レコードの表面に付いたホコリは、ホコリ取りで丁寧に拭き取る。
幼稚園に行かなかったから、家族が学校や仕事で出かけてしまうとレコードを聴く。

ある日押し入れの片隅から旧い楽譜が出てきた。
ヴァイオリンピースのドルドラ「想い出」
一体誰のものかと思ったら、それは父のものだった。
エンジニアで無骨な父とヴァイオリンはどうしても結びつかないけれど、私がヴァイオリンを弾きたいと言ったら、即座に買ってくれたのはそういうことだったのかと。

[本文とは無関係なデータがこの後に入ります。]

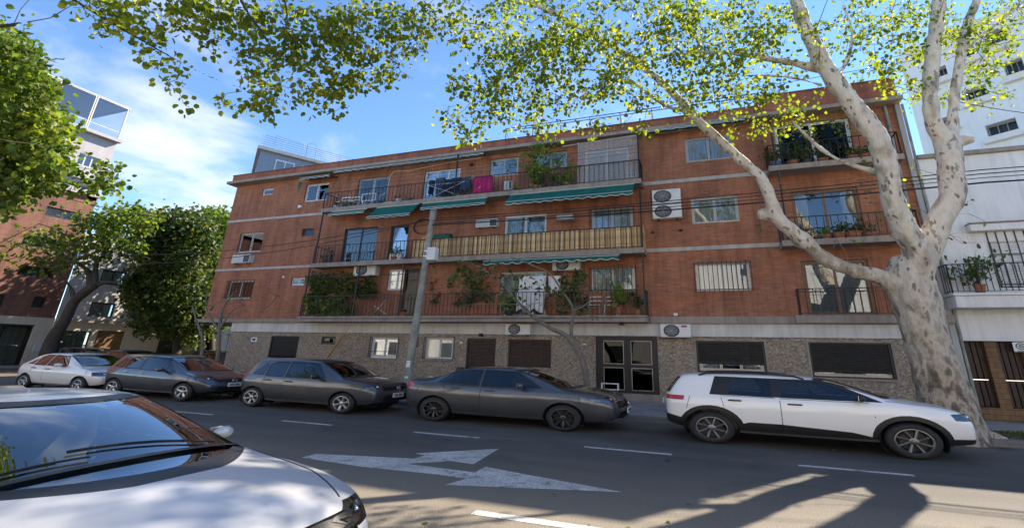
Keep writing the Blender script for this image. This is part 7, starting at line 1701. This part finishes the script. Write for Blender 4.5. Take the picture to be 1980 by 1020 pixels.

渋谷の店に行く時、代官山の坂を東横線沿いに車で走ったことを鮮明に思い出す。
いつもそのあたりに電車が差し掛かると、初めてのヴァイオリンを買いに行ったことを懐かしむ。

色々思い出すけれど、どれほど両親が私を可愛がってくれたかと思うと、未だに胸が熱くなる。
戦後の貧しい時期、6人もの子供を育てるのに精一杯だったと思うのに、その上ヴァイオリンなんて!!
それを思うと中々やめられない。
本当はゴロゴロしていないで、鬼のように練習しなくてはいけないのですよ。